** begin DATASET EXTRACT **

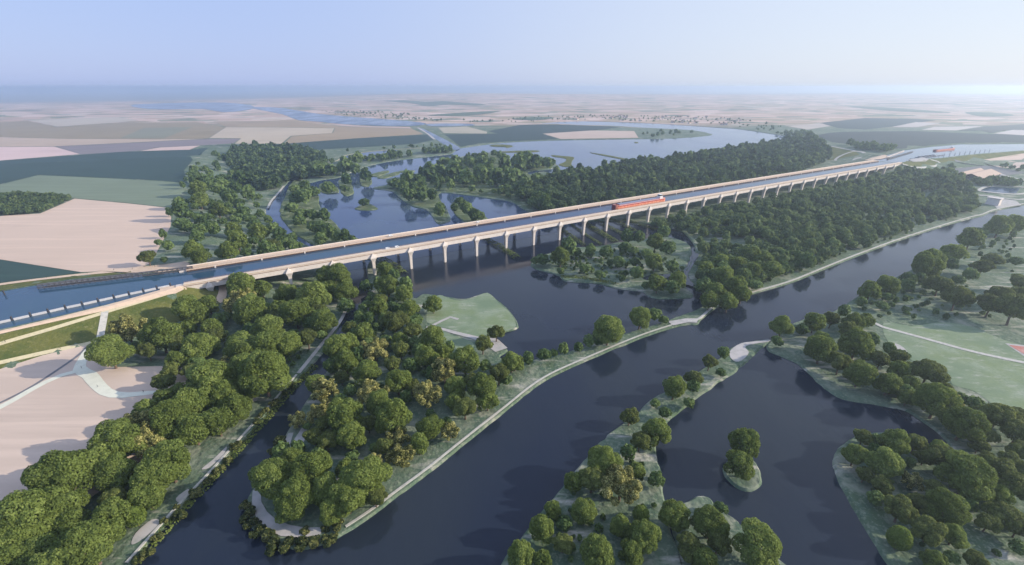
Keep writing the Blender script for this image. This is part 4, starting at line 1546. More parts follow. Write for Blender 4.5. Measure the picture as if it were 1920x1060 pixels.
add('wood', 0, 460, 3.533, [(845, 555, 240, 'b'), (725, 705, 260), (1065, 600, 250), (905, 685, 85, 's'), (1325, 685, 235), (1250, 430, 190), (1385, 400, 120), (1240, 560, 120), (1400, 550, 140),
    (1595, 375, 200, 'b'), (1600, 285, 190), (1610, 685, 210), (1550, 640, 120), (1170, 660, 150, 'd'), (980, 705, 130, 'd'), (1400, 900, 320), (1480, 595, 70, 's'), (1640, 450, 190),
    (1320, 470, 130), (1260, 830, 130, 'd'), (1490, 1010, 210), (1330, 1020, 220), (1640, 850, 150), (1640, 960, 170)])
add('wood', 0, 720, 3.0, [(1240, 60, 190), (1330, 130, 170), (1220, 215, 190), (1090, 260, 200), (960, 220, 230), (820, 310, 210, 'b'), (850, 215, 180, 'b'), (660, 330, 270), (740, 235, 150, 'b'),
    (360, 510, 320), (570, 470, 210), (650, 500, 230), (950, 450, 260), (870, 540, 220), (830, 630, 190), (760, 750, 120, 's'), (640, 760, 200), (500, 900, 320), (420, 990, 220), (150, 770, 340),
    (310, 690, 300), (100, 900, 280), (50, 1010, 260), (400, 800, 200), (220, 960, 250), (-90, 850, 280), (-60, 1000, 260), (300, 1060, 240), (1050, 130, 200)])
add('wood', 440, 460, 3.3125, [(40, 255, 150), (170, 275, 110), (105, 420, 200), (210, 530, 190), (320, 310, 160), (375, 420, 210), (270, 400, 130), (480, 310, 210), (570, 215, 150), (650, 210, 170),
    (690, 280, 160), (550, 470, 170), (470, 500, 90, 's'), (690, 380, 90, 'd'), (40, 610, 150), (60, 690, 190), (200, 620, 230), (330, 625, 170), (450, 580, 140, 'd'), (540, 565, 70, 's'), (180, 800, 320), (60, 780, 200)])
add('peninsula', 440, 460, 3.3125, [(640, 640, 190), (705, 610, 140), (690, 730, 150), (935, 150, 115), (990, 195, 80, 's'), (950, 250, 150), (1050, 305, 120), (900, 335, 60, 's'), (820, 365, 65, 's'), (795, 400, 65, 's'),
    (775, 455, 65, 's'), (895, 400, 130), (990, 480, 190, 'd'), (1085, 400, 120), (1130, 460, 100), (720, 515, 110, 'd'), (810, 545, 130), (845, 305, 55, 's'), (1110, 530, 130, 'd'), (870, 640, 180, 'b'),
    (1030, 660, 130, 'd'), (1230, 590, 170), (1190, 690, 160), (1232, 365, 125), (1625, 545, 115, 'd'), (1540, 615, 130, 'd'), (1430, 715, 210), (1355, 710, 90, 'd'), (1300, 785, 190, 'b'), (1240, 800, 100, 'b'),
    (1195, 915, 190, 'b'), (980, 740, 130, 'd'), (1010, 845, 190), (820, 790, 190), (660, 820, 110, 'd'), (560, 895, 190, 'b'), (850, 920, 190, 'b'), (1370, 890, 150), (1540, 890, 200), (1640, 800, 150, 'd'),
    (1720, 730, 130), (1820, 715, 70, 's'), (1430, 1000, 180, 'd'), (900, 985, 170), (1100, 470, 110, 'd'), (1100, 870, 120, 'd'), (770, 700, 100, 'd'), (1690, 840, 80, 'd'), (600, 760, 90, 'd')])
add('peninsula', 440, 740, 3.3125, [(690, 150, 230), (980, 140, 230), (1210, 210, 170), (1310, 165, 85, 's'), (1570, 40, 140), (530, 110, 150, 'b'), (390, 155, 115, 'b'), (450, 195, 70, 'b'), (720, 260, 190),
    (570, 290, 150, 'd'), (1030, 370, 170, 'b'), (1015, 260, 150, 'b'), (870, 330, 85, 'b'), (930, 330, 130, 'd'), (230, 520, 280), (470, 480, 280), (380, 640, 250), (570, 600, 200), (800, 520, 300), (700, 640, 250),
    (870, 630, 170, 'd'), (600, 720, 180), (340, 720, 170), (520, 365, 85, 's'), (830, 180, 130, 'd')])
add('riverbank', 0, 0, 1, [(1140, 620, 62), (1125, 636, 30), (1200, 597, 46), (1228, 593, 30), (1245, 597, 20, 's'), (1020, 664, 33, 's'), (1056, 657, 23, 's'), (1085, 651, 21, 's'), (990, 676, 24, 's'), (965, 678, 40), (1104, 642, 24), (1038, 664, 18, 's')])
add('thin island', 940, 720, 3.118, [(1010, 30, 150), (1120, 15, 100, 'd'), (1098, 105, 85, 's'), (900, 108, 70, 's'), (957, 170, 85, 's'), (755, 185, 112, 'd'), (910, 280, 185), (810, 335, 140, 'd'), (740, 415, 95, 's'),
    (792, 510, 120), (600, 460, 225), (530, 560, 190, 'd'), (700, 590, 250, 'b'), (425, 580, 130), (905, 570, 88, 's'), (480, 740, 165), (300, 735, 115), (235, 840, 170), (370, 805, 98, 's'), (360, 930, 150, 'd'),
    (115, 1005, 185), (240, 1045, 130), (560, 990, 205), (700, 840, 150), (815, 765, 110, 's'), (840, 890, 215), (760, 990, 170)])
add('thin island', 0, 0, 1, [(1330, 680, 34, 'd'), (1357, 665, 28, 's'), (1352, 697, 22, 's'), (1300, 712, 38, 'd'), (1180, 782, 38, 'd')])
add('near island', 940, 720, 3.118, [(1010, 770, 195), (1280, 720, 92, 's'), (1220, 820, 225), (1110, 950, 185, 'd'), (1270, 930, 170, 'd'), (1500, 950, 300), (1190, 1040, 170)])
add('islet', 940, 720, 3.118, [(1420, 360, 195), (1395, 470, 185)])
add('round point', 1400, 720, 3.117, [(680, 310, 120, 'd'), (760, 330, 90, 'd'), (860, 355, 170), (985, 350, 130, 'd'), (630, 420, 150), (740, 400, 90), (810, 470, 200), (690, 530, 115, 'd'), (790, 585, 150, 'd'), (755, 665, 98, 's'),
    (1040, 430, 110, 'd'), (1140, 430, 190, 'd'), (1290, 540, 290), (900, 730, 200, 'd'), (1000, 690, 150, 'd'), (1160, 720, 230), (1060, 870, 205, 'd'), (890, 910, 142, 's'), (1210, 885, 155), (1300, 710, 100, 'd'),
    (1410, 810, 140, 'd'), (1510, 770, 190, 'd'), (1590, 840, 150, 'd'), (1090, 1040, 150), (1200, 1010, 90, 'd'), (1340, 1040, 150, 'd'), (1470, 510, 200, 'd'), (1570, 600, 200, 'd'), (1600, 500, 150, 'd'), (1540, 450, 140, 'd'), (1410, 440, 110, 'd')])
add('lawn bank', 1400, 720, 3.117, [(850, 10, 120), (940, 80, 112), (1110, 110, 225), (1250, 75, 92, 's'), (1270, 230, 245), (1330, 110, 92, 'd'), (1470, 180, 225, 'd'), (1590, 200, 160, 'd'), (1580, 290, 180, 'd'), (1170, 30, 110, 'd'),
    (1400, 300, 120, 'd'), (1360, 360, 110, 'd'), (1600, 390, 150, 'd')])
add('lawn bank', 1400, 400, 3.117, [(205, 660, 142), (325, 680, 82), (395, 645, 122), (495, 620, 110, 'd'), (570, 575, 78), (620, 640, 140), (695, 625, 105), (175, 748, 75, 'd'), (435, 800, 185), (640, 770, 200), (545, 880, 140, 'd'),
    (660, 940, 180), (795, 835, 62, 's'), (890, 850, 112, 'd'), (830, 1000, 150), (960, 910, 105, 'd'), (1065, 920, 185, 'd'), (1110, 965, 92), (930, 1045, 100, 'd'), (590, 695, 130, 'd'), (440, 760, 140)])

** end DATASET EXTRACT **

- _AIM OF THE TASK_:
Reproduce every line of the material precisely, omitting its pictures.

- _EXERCISE RESPONSE_:
Keep writing the Blender script for this image. This is part 4, starting at line 1546. More parts follow. Write for Blender 4.5. Measure the picture as if it were 1920x1060 pixels.
add('wood', 0, 460, 3.533, [(845, 555, 240, 'b'), (725, 705, 260), (1065, 600, 250), (905, 685, 85, 's'), (1325, 685, 235), (1250, 430, 190), (1385, 400, 120), (1240, 560, 120), (1400, 550, 140),
    (1595, 375, 200, 'b'), (1600, 285, 190), (1610, 685, 210), (1550, 640, 120), (1170, 660, 150, 'd'), (980, 705, 130, 'd'), (1400, 900, 320), (1480, 595, 70, 's'), (1640, 450, 190),
    (1320, 470, 130), (1260, 830, 130, 'd'), (1490, 1010, 210), (1330, 1020, 220), (1640, 850, 150), (1640, 960, 170)])
add('wood', 0, 720, 3.0, [(1240, 60, 190), (1330, 130, 170), (1220, 215, 190), (1090, 260, 200), (960, 220, 230), (820, 310, 210, 'b'), (850, 215, 180, 'b'), (660, 330, 270), (740, 235, 150, 'b'),
    (360, 510, 320), (570, 470, 210), (650, 500, 230), (950, 450, 260), (870, 540, 220), (830, 630, 190), (760, 750, 120, 's'), (640, 760, 200), (500, 900, 320), (420, 990, 220), (150, 770, 340),
    (310, 690, 300), (100, 900, 280), (50, 1010, 260), (400, 800, 200), (220, 960, 250), (-90, 850, 280), (-60, 1000, 260), (300, 1060, 240), (1050, 130, 200)])
add('wood', 440, 460, 3.3125, [(40, 255, 150), (170, 275, 110), (105, 420, 200), (210, 530, 190), (320, 310, 160), (375, 420, 210), (270, 400, 130), (480, 310, 210), (570, 215, 150), (650, 210, 170),
    (690, 280, 160), (550, 470, 170), (470, 500, 90, 's'), (690, 380, 90, 'd'), (40, 610, 150), (60, 690, 190), (200, 620, 230), (330, 625, 170), (450, 580, 140, 'd'), (540, 565, 70, 's'), (180, 800, 320), (60, 780, 200)])
add('peninsula', 440, 460, 3.3125, [(640, 640, 190), (705, 610, 140), (690, 730, 150), (935, 150, 115), (990, 195, 80, 's'), (950, 250, 150), (1050, 305, 120), (900, 335, 60, 's'), (820, 365, 65, 's'), (795, 400, 65, 's'),
    (775, 455, 65, 's'), (895, 400, 130), (990, 480, 190, 'd'), (1085, 400, 120), (1130, 460, 100), (720, 515, 110, 'd'), (810, 545, 130), (845, 305, 55, 's'), (1110, 530, 130, 'd'), (870, 640, 180, 'b'),
    (1030, 660, 130, 'd'), (1230, 590, 170), (1190, 690, 160), (1232, 365, 125), (1625, 545, 115, 'd'), (1540, 615, 130, 'd'), (1430, 715, 210), (1355, 710, 90, 'd'), (1300, 785, 190, 'b'), (1240, 800, 100, 'b'),
    (1195, 915, 190, 'b'), (980, 740, 130, 'd'), (1010, 845, 190), (820, 790, 190), (660, 820, 110, 'd'), (560, 895, 190, 'b'), (850, 920, 190, 'b'), (1370, 890, 150), (1540, 890, 200), (1640, 800, 150, 'd'),
    (1720, 730, 130), (1820, 715, 70, 's'), (1430, 1000, 180, 'd'), (900, 985, 170), (1100, 470, 110, 'd'), (1100, 870, 120, 'd'), (770, 700, 100, 'd'), (1690, 840, 80, 'd'), (600, 760, 90, 'd')])
add('peninsula', 440, 740, 3.3125, [(690, 150, 230), (980, 140, 230), (1210, 210, 170), (1310, 165, 85, 's'), (1570, 40, 140), (530, 110, 150, 'b'), (390, 155, 115, 'b'), (450, 195, 70, 'b'), (720, 260, 190),
    (570, 290, 150, 'd'), (1030, 370, 170, 'b'), (1015, 260, 150, 'b'), (870, 330, 85, 'b'), (930, 330, 130, 'd'), (230, 520, 280), (470, 480, 280), (380, 640, 250), (570, 600, 200), (800, 520, 300), (700, 640, 250),
    (870, 630, 170, 'd'), (600, 720, 180), (340, 720, 170), (520, 365, 85, 's'), (830, 180, 130, 'd')])
add('riverbank', 0, 0, 1, [(1140, 620, 62), (1125, 636, 30), (1200, 597, 46), (1228, 593, 30), (1245, 597, 20, 's'), (1020, 664, 33, 's'), (1056, 657, 23, 's'), (1085, 651, 21, 's'), (990, 676, 24, 's'), (965, 678, 40), (1104, 642, 24), (1038, 664, 18, 's')])
add('thin island', 940, 720, 3.118, [(1010, 30, 150), (1120, 15, 100, 'd'), (1098, 105, 85, 's'), (900, 108, 70, 's'), (957, 170, 85, 's'), (755, 185, 112, 'd'), (910, 280, 185), (810, 335, 140, 'd'), (740, 415, 95, 's'),
    (792, 510, 120), (600, 460, 225), (530, 560, 190, 'd'), (700, 590, 250, 'b'), (425, 580, 130), (905, 570, 88, 's'), (480, 740, 165), (300, 735, 115), (235, 840, 170), (370, 805, 98, 's'), (360, 930, 150, 'd'),
    (115, 1005, 185), (240, 1045, 130), (560, 990, 205), (700, 840, 150), (815, 765, 110, 's'), (840, 890, 215), (760, 990, 170)])
add('thin island', 0, 0, 1, [(1330, 680, 34, 'd'), (1357, 665, 28, 's'), (1352, 697, 22, 's'), (1300, 712, 38, 'd'), (1180, 782, 38, 'd')])
add('near island', 940, 720, 3.118, [(1010, 770, 195), (1280, 720, 92, 's'), (1220, 820, 225), (1110, 950, 185, 'd'), (1270, 930, 170, 'd'), (1500, 950, 300), (1190, 1040, 170)])
add('islet', 940, 720, 3.118, [(1420, 360, 195), (1395, 470, 185)])
add('round point', 1400, 720, 3.117, [(680, 310, 120, 'd'), (760, 330, 90, 'd'), (860, 355, 170), (985, 350, 130, 'd'), (630, 420, 150), (740, 400, 90), (810, 470, 200), (690, 530, 115, 'd'), (790, 585, 150, 'd'), (755, 665, 98, 's'),
    (1040, 430, 110, 'd'), (1140, 430, 190, 'd'), (1290, 540, 290), (900, 730, 200, 'd'), (1000, 690, 150, 'd'), (1160, 720, 230), (1060, 870, 205, 'd'), (890, 910, 142, 's'), (1210, 885, 155), (1300, 710, 100, 'd'),
    (1410, 810, 140, 'd'), (1510, 770, 190, 'd'), (1590, 840, 150, 'd'), (1090, 1040, 150), (1200, 1010, 90, 'd'), (1340, 1040, 150, 'd'), (1470, 510, 200, 'd'), (1570, 600, 200, 'd'), (1600, 500, 150, 'd'), (1540, 450, 140, 'd'), (1410, 440, 110, 'd')])
add('lawn bank', 1400, 720, 3.117, [(850, 10, 120), (940, 80, 112), (1110, 110, 225), (1250, 75, 92, 's'), (1270, 230, 245), (1330, 110, 92, 'd'), (1470, 180, 225, 'd'), (1590, 200, 160, 'd'), (1580, 290, 180, 'd'), (1170, 30, 110, 'd'),
    (1400, 300, 120, 'd'), (1360, 360, 110, 'd'), (1600, 390, 150, 'd')])
add('lawn bank', 1400, 400, 3.117, [(205, 660, 142), (325, 680, 82), (395, 645, 122), (495, 620, 110, 'd'), (570, 575, 78), (620, 640, 140), (695, 625, 105), (175, 748, 75, 'd'), (435, 800, 185), (640, 770, 200), (545, 880, 140, 'd'),
    (660, 940, 180), (795, 835, 62, 's'), (890, 850, 112, 'd'), (830, 1000, 150), (960, 910, 105, 'd'), (1065, 920, 185, 'd'), (1110, 965, 92), (930, 1045, 100, 'd'), (590, 695, 130, 'd'), (440, 760, 140)])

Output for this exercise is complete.